In the 1950s, Blatty worked as the public relations director at Loyola University of Los Angeles and as the Director of Publicity at the University of Southern California. Blatty later wrote an article published in the Saturday Evening Post about meeting movie stars in Hollywood while posing as "Prince Xeer", a fictitious blacksheep son of King Saud of Saudi Arabia. To promote his first book, Which Way to Mecca, Jack?, Blatty was a contestant on the Groucho Marx quiz show You Bet Your Life, winning $10,000: enough money to enable him to quit his job and write full-time.

In 1959, Blatty ghost-wrote "Dear Abby’s" (Abigail van Buren’s) bestselling book "Dear Teenager," for which she was praised for her "matronly wit and wisdom" and for which she was named "Mother of the Year," twin honors that the author "to this day" has professed he still isn’t sure "how to feel about," and then in 1960 he published Which Way to Mecca, Jack?, which dealt humorously with both his early life and his work at the United States Information Agency in Lebanon.
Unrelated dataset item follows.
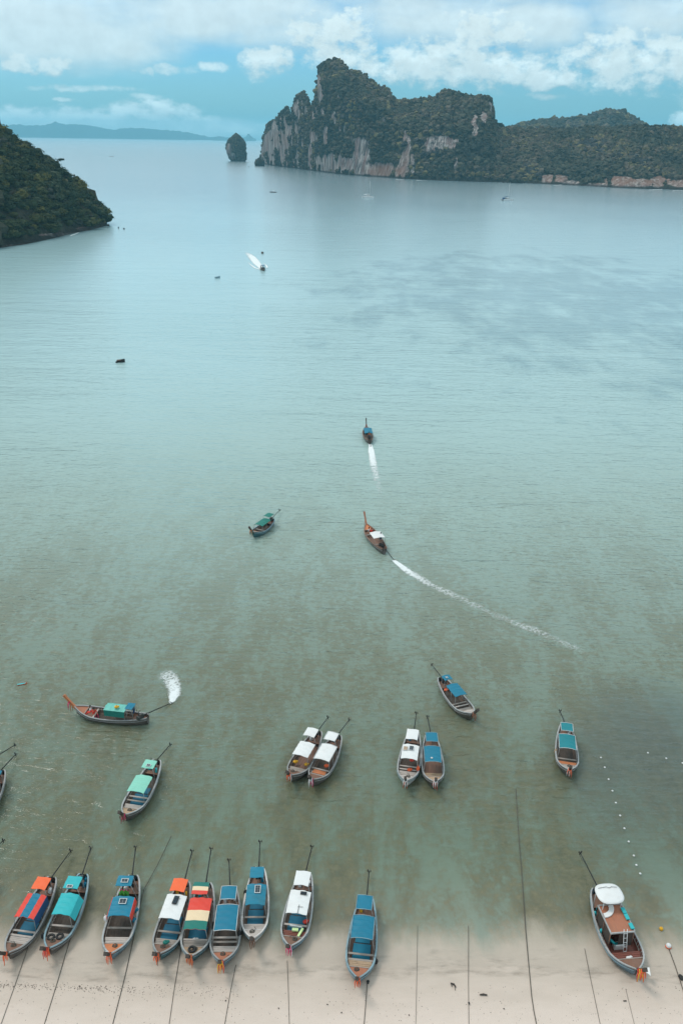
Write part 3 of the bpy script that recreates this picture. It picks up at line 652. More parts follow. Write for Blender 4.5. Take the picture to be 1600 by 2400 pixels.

He then published the comic novels John Goldfarb, Please Come Home (1963), I, Billy Shakespeare (1965), and Twinkle, Twinkle, "Killer" Kane (1966). Though he achieved great critical success with these books — Marvin Levin in the New York Times, for example, led off a review with "Nobody can write funnier lines than William Peter Blatty, a gifted virtuoso who writes like (S.J.) Perelman", sales and commercial acceptance were lacking.

It was at this point that Blatty began a fruitful collaboration with director Blake Edwards, writing scripts for comedy films such as A Shot in the Dark (1964), What Did You Do in the War, Daddy? (1966), Gunn (1967), and Darling Lili (1970), a musical starring Julie Andrews and Rock Hudson. Without Edwards, Blatty also worked on comedy screenplays as "Bill Blatty", two such credits being the Danny Kaye film The Man from the Diner’s Club (1963) and the Warren Beatty-Leslie Caron film "Promise Her Anything" (1965). Others were the film adaptation of John Goldfarb, Please Come Home! (1965), and The Great Bank Robbery (1969).

Later Blatty resumed novel writing. Allegedly retiring to a remote and rented chalet in woodland off Lake Tahoe, Blatty wrote The Exorcist, a story about a twelve-year-old girl being possessed by a powerful demon, that remained on the New York Times bestseller list for 57 straight weeks and at the Number One spot for 17 of them. It would eventually be translated by himself and director William Friedkin into one of the most famous and controversial mainstream horror movies of all time. According to Blatty, Friedkin edited the film in a New York Fifth Avenue office building with the number 666. Blatty would go on to win an Academy Award for his Exorcist screenplay, as well as Golden Globes for Best Picture (he produced the film) and Best Writing. He has made the claim that in its first weeks of publication, The Exorcist novel, despite excellent reviews and much advertising by the publisher, Harper and Row, was deemed a failure and was being returned by bookstores by "the carload" until what he calls "an extraordinary intervention by Fate" which he refuses to describe.